Do this: Leave the pictures out and quote every line from the start of the listing to the line with "COL = scene.collection", inclusive.

++++++

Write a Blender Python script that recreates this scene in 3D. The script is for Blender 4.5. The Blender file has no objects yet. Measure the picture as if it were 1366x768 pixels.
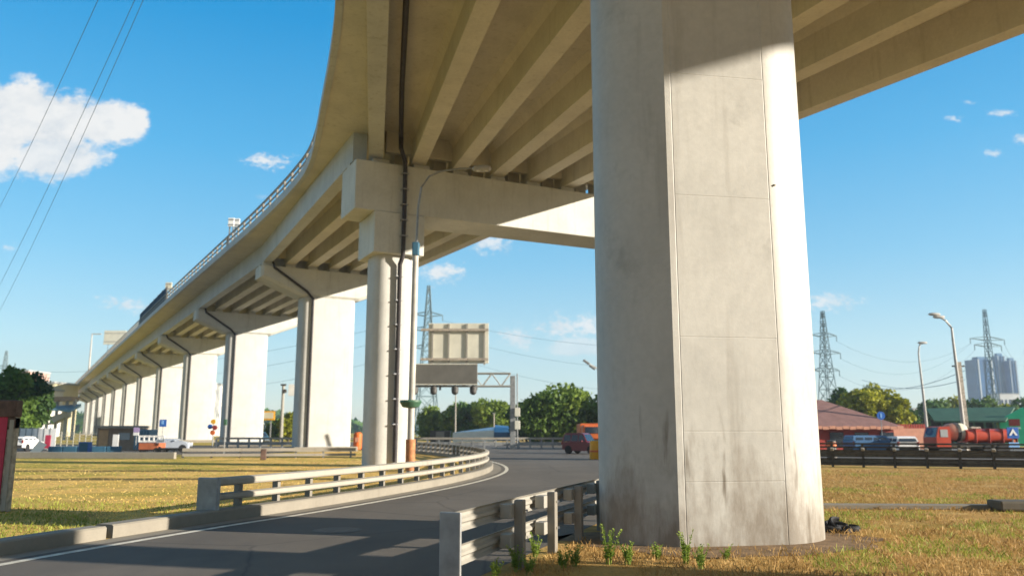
import bpy, bmesh, math, random
import numpy as np
from mathutils import Vector, Matrix
random.seed(7); RNG = np.random.default_rng(7)
R = math.radians; PI = math.pi
scene = bpy.context.scene
COL = scene.collection

# ------------------------------------------------------------------ camera model (used to read ground positions off the survey)
F_PX, CX, CY, EYE = 1083.0, 683.0, 384.0, 1.7
PITCH = math.atan(190/F_PX)
def at(px, py, z=0.0):
    a = (px-CX)/F_PX; b = -(py-CY)/F_PX
    d = (a, math.cos(PITCH)-b*math.sin(PITCH), math.sin(PITCH)+b*math.cos(PITCH))
    t = (z-EYE)/d[2]
    return (d[0]*t, d[1]*t)
def aty(px, py, Y):
    a = (px-CX)/F_PX; b = -(py-CY)/F_PX
    d = (a, math.cos(PITCH)-b*math.sin(PITCH), math.sin(PITCH)+b*math.cos(PITCH))
    t = Y/d[1]
    return (d[0]*t, Y, EYE+d[2]*t)

# ------------------------------------------------------------------ materials
MATS = {}
def new_mat(name):
    m = bpy.data.materials.new(name); m.use_nodes = True
    nt = m.node_tree; nt.nodes.clear()
    out = nt.nodes.new('ShaderNodeOutputMaterial'); b = nt.nodes.new('ShaderNodeBsdfPrincipled')
    nt.links.new(b.outputs[0], out.inputs[0])
    MATS[name] = m
    return m, nt, b
def node(nt, t, **kw):
    n = nt.nodes.new(t)
    for k, v in kw.items():
        if k.startswith('i_'):
            key = k[2:]
            n.inputs[int(key) if key.isdigit() else key.replace('_', ' ')].default_value = v
        else: setattr(n, k, v)
    return n
def coords(nt, scale=(1, 1, 1)):
    tc = node(nt, 'ShaderNodeTexCoord'); mp = node(nt, 'ShaderNodeMapping')
    mp.inputs['Scale'].default_value = scale
    nt.links.new(tc.outputs['Object'], mp.inputs[0])
    return mp.outputs[0]
def noise(nt, scale, vec, detail=4, rough=.55):
    n = node(nt, 'ShaderNodeTexNoise'); n.inputs['Scale'].default_value = scale
    n.inputs['Detail'].default_value = detail; n.inputs['Roughness'].default_value = rough
    nt.links.new(vec, n.inputs['Vector']); return n.outputs['Fac']
def ramp(nt, fac, stops):
    r = node(nt, 'ShaderNodeValToRGB'); e = r.color_ramp.elements
    while len(e) < len(stops): e.new(.5)
    for el, (p, c) in zip(e, stops):
        el.position = p; el.color = (c, c, c, 1) if isinstance(c, (int, float)) else (*c, 1)
    nt.links.new(fac, r.inputs[0]); return r.outputs[0]
def mixc(nt, fac, a, b, mode='MIX'):
    m = node(nt, 'ShaderNodeMix', data_type='RGBA', blend_type=mode)
    for sock, v in ((m.inputs[0], fac), (m.inputs[6], a), (m.inputs[7], b)):
        if isinstance(v, (int, float)): sock.default_value = v
        elif isinstance(v, tuple): sock.default_value = (*v, 1)
        else: nt.links.new(v, sock)
    return m.outputs[2]
def mth(nt, op, a, b=0.0, c=0.0, clamp=False):
    m = node(nt, 'ShaderNodeMath', operation=op, use_clamp=clamp)
    for i, v in enumerate((a, b, c)):
        if isinstance(v, (int, float)): m.inputs[i].default_value = v
        else: nt.links.new(v, m.inputs[i])
    return m.outputs[0]
def bump(nt, b, h, strength=.3, dist=.02):
    n = node(nt, 'ShaderNodeBump'); n.inputs['Strength'].default_value = strength; n.inputs['Distance'].default_value = dist
    nt.links.new(h, n.inputs['Height']); nt.links.new(n.outputs[0], b.inputs['Normal'])

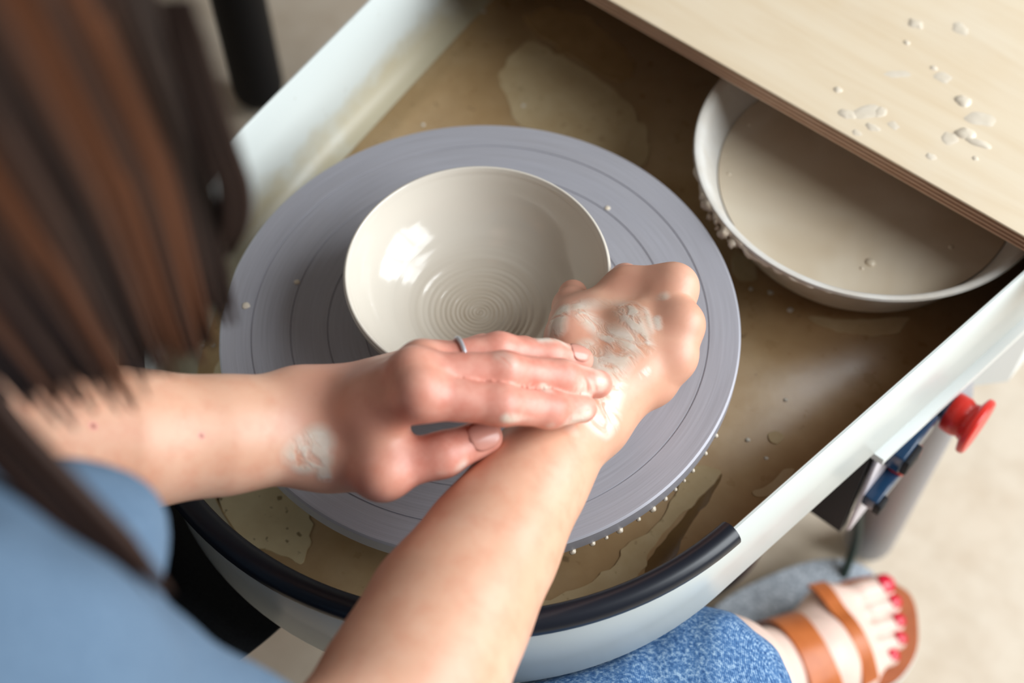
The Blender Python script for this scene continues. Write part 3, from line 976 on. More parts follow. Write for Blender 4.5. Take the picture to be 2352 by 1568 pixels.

++++++

Right answer:
Write a Blender Python script that recreates this scene in 3D. The script is for Blender 4.5. The Blender file has no objects yet. Measure the picture as if it were 1366x768 pixels.
import bpy, bmesh, math, random
import numpy as np
from mathutils import Vector, Matrix
random.seed(7); RNG = np.random.default_rng(7)
R = math.radians; PI = math.pi
scene = bpy.context.scene
COL = scene.collection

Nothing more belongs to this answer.